E’ iniziata oggi a New York, sotto l’egida dell’Onu, una nuova tornata di negoziati
tra rappresentanti del Marocco e del Fronte Polisario, l’organizzazione per la Liberazione
del Sahara Occidentale. All’avvio dei colloqui, che si concludono domani, ha espresso
le sue felicitazioni il segretario generale delle Nazioni Unite, Ban Ki-moon, che
ha incoraggiato le parti a fare progressi sullo status del Sahara Occidentale ed il
riconoscimento dei diritti del popolo saharawi. In quale momento cadono questi colloqui?
Giancarlo La Vella ne ha parlato con Luciano Ardesi, esperto di questioni
nordafricane:
R. – Si parte
dalle risoluzioni del Consiglio di Sicurezza che da anni chiedono alle due parti di
condividere una soluzione politica che consenta l’autodeterminazione del popolo saharawi.

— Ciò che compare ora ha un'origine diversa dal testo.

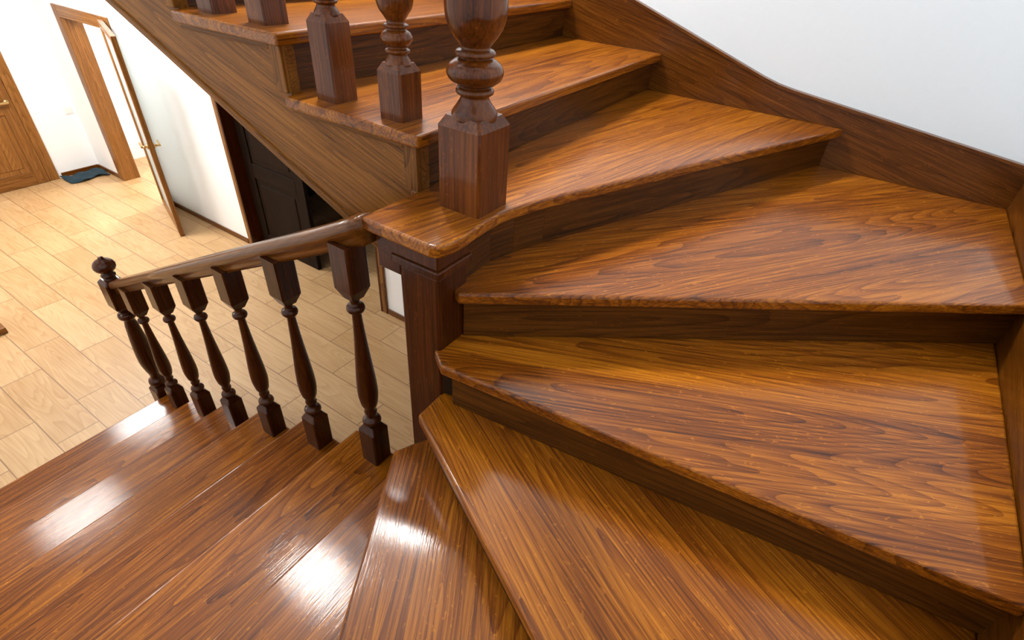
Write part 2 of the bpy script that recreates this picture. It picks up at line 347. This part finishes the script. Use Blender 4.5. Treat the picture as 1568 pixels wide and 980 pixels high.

La novità è che la ripresa di questi colloqui avviene dopo un lungo sciopero della
fame di una militante dei diritti umani, Aminatu Haidar, espulsa dal Sahara Occidentale
e poi rientrata senza condizioni. Questo sciopero della fame ha messo in evidenza
il caso del Sahara Occidentale - che si trascina ormai dal 1975 - e di un piano di
pace rimasto inattuato da oltre 20 anni. La base dei colloqui è quella ormai conosciuta:
il Marocco chiede che la soluzione politica sia quella dell’autonomia, mentre invece
il Fronte Polisario non mette condizioni. Come risultato di questi colloqui, il Fronte
chiede solo il rispetto della volontà popolare e che si arrivi quindi ad un referendum
di autodeterminazione. Il Polisario è disposto a qualsiasi risultato porti la volontà
popolare. D. – Di fatto quali interessi ci sono su questa grande
regione? R. – Interessi sia economici che politici. L’interesse
economico perché sappiamo che il Sahara Occidentale è un Paese completamente desertico
ma molto ricco di risorse naturali: fosfati, ferro, probabilmente petrolio e poi ha
le coste più pescose della facciata atlantica dell’Africa. Ci sono poi gli interessi
politici: l’indipendenza del Sahara Occidentale non consentirebbe al Marocco di proiettarsi
verso l’Africa subsahariana e questo è nel desiderio dell’Algeria, che ha su di sé
le mire del Marocco - che sappiamo fin dall’indipendenza aver rivendicato tutta la
parte del Sahara che comprende i confini dell’Algeria, del Mali e della Mauritania
– e si creerebbe quindi uno squilibrio se dovesse confermarsi l’occupazione militare
del Sahara occidentale da parte del Marocco. D. – Attualmente,
dal punto vista politico, la comunità internazionale com’è schierata nel riconoscimento
del Sahara Occidentale? R. – Diciamo che la gran parte degli
Stati è favorevole all’autodeterminazione. Da oltre 20 anni l’Assemblea generale delle
Nazioni Unite vota una risoluzione in cui considera il Sahara Occidentale una “questione
di decolonizzazione”. E’ bene ricordare che quest’anno sarà il 50.mo anniversario
dell’indipendenza africana ed il Sahara Occidentale è l’ultima colonia africana. All’interno
del Consiglio di Sicurezza, invece, la Francia si oppone all’autodeterminazione del
Sahara Occidentale per una questione geopolitica: ha scelto un’alleanza con il Marocco,
nel quale mantiene ancora forti interessi sia politici che economici. D.
– Il riconoscimento del Sahara Occidentale potrebbe costituire l’avvio di un processo
virtuoso per la sistemazione di tante questioni del Nord Africa? R.
– Sicuramente. La soluzione, in modo particolare l’indipendenza del Sahara Occidentale,
consentirebbe innanzitutto di dare avvio all’unione del Maghreb arabo – che per il
momento è bloccata proprio da questa questione – e consentirebbe a questi Paesi di
affrontare sia i problemi economici e sociali sia uno dei grandi problemi che riguarda
tutta l’area nordafricana, cioè quello di combattere il fondamentalismo islamico.